Your objective: All lines in which the word "recreates" occurs are to be extracted.

Information provided:
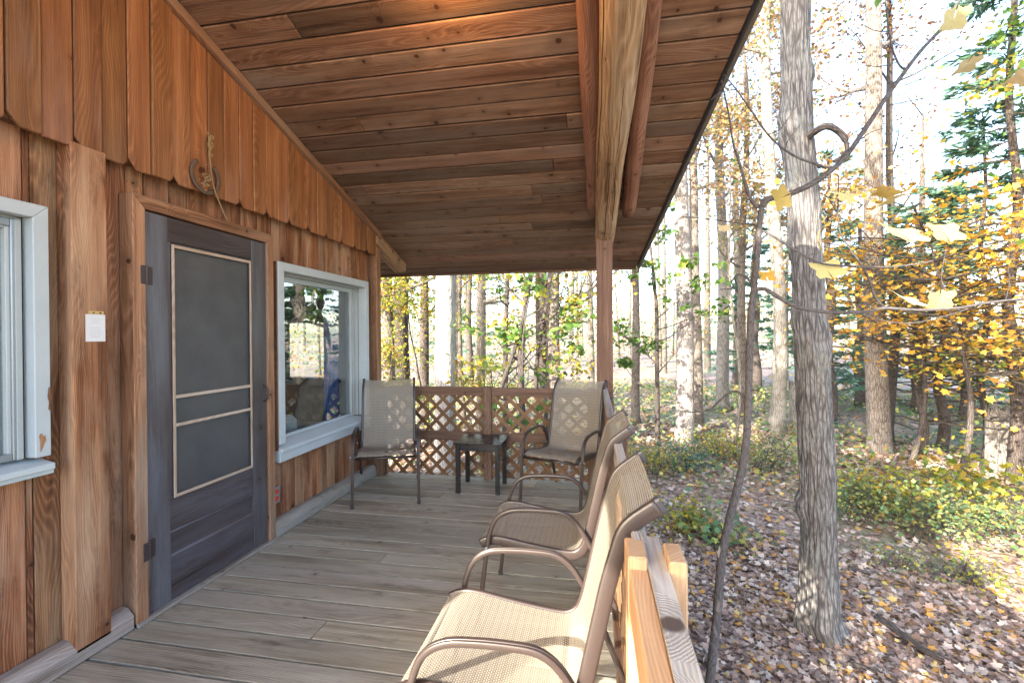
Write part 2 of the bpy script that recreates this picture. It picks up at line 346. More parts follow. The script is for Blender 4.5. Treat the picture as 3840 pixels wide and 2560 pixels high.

==

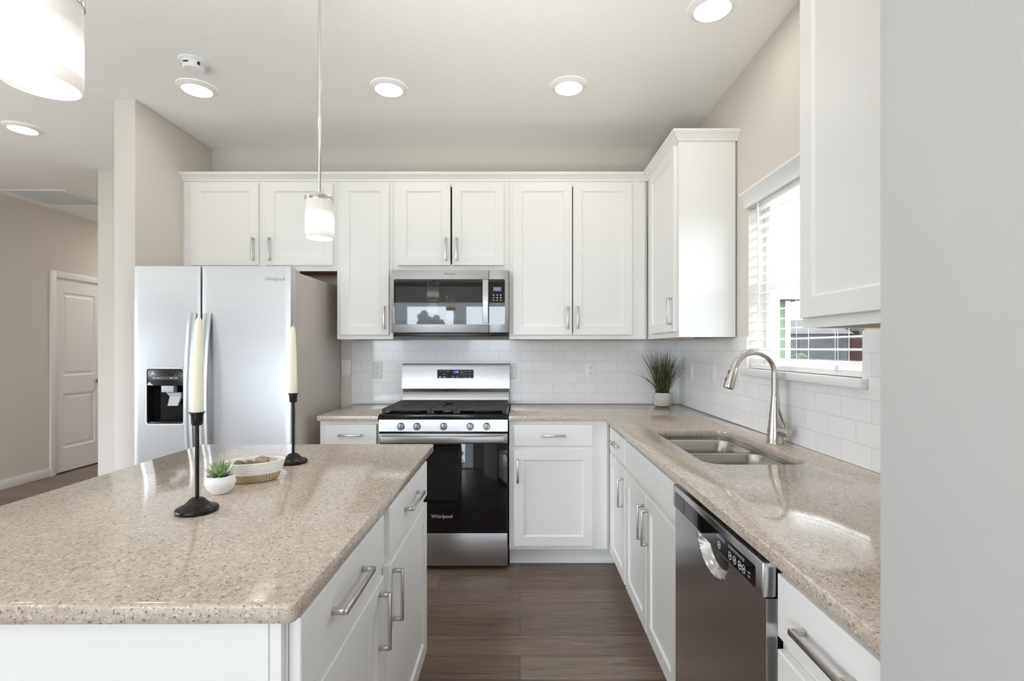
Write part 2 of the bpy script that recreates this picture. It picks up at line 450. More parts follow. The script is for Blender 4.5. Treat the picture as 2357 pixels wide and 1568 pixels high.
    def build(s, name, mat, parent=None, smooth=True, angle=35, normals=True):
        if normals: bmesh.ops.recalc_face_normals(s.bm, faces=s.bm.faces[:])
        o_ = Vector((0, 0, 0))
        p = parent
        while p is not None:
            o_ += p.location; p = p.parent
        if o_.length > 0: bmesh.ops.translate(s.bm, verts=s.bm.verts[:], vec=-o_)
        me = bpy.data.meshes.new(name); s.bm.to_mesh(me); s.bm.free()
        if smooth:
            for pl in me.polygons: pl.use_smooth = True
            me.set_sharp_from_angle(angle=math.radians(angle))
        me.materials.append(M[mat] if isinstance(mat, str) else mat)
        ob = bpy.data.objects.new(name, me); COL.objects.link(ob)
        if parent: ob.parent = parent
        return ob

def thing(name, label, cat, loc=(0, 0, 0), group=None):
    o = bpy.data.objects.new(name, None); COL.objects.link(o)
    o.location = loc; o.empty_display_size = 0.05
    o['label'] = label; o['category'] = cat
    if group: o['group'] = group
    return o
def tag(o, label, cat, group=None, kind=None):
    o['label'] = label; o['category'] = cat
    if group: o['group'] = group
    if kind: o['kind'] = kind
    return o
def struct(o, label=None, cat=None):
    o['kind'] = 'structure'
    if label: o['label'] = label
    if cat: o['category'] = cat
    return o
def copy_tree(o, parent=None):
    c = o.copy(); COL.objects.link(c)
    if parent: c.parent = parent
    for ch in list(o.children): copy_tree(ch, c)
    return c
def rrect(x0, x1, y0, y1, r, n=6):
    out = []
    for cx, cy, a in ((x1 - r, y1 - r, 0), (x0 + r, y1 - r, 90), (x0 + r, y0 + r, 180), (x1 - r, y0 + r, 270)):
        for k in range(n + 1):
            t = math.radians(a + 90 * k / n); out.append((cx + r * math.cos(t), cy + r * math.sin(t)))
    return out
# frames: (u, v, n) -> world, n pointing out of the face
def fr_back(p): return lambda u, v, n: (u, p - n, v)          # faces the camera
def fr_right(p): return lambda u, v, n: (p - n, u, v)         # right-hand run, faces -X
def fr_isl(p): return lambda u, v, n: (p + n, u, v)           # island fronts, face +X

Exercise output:
Write part 2 of the bpy script that recreates this picture. It picks up at line 346. More parts follow. The script is for Blender 4.5. Treat the picture as 3840 pixels wide and 2560 pixels high.
Write part 2 of the bpy script that recreates this picture. It picks up at line 450. More parts follow. The script is for Blender 4.5. Treat the picture as 2357 pixels wide and 1568 pixels high.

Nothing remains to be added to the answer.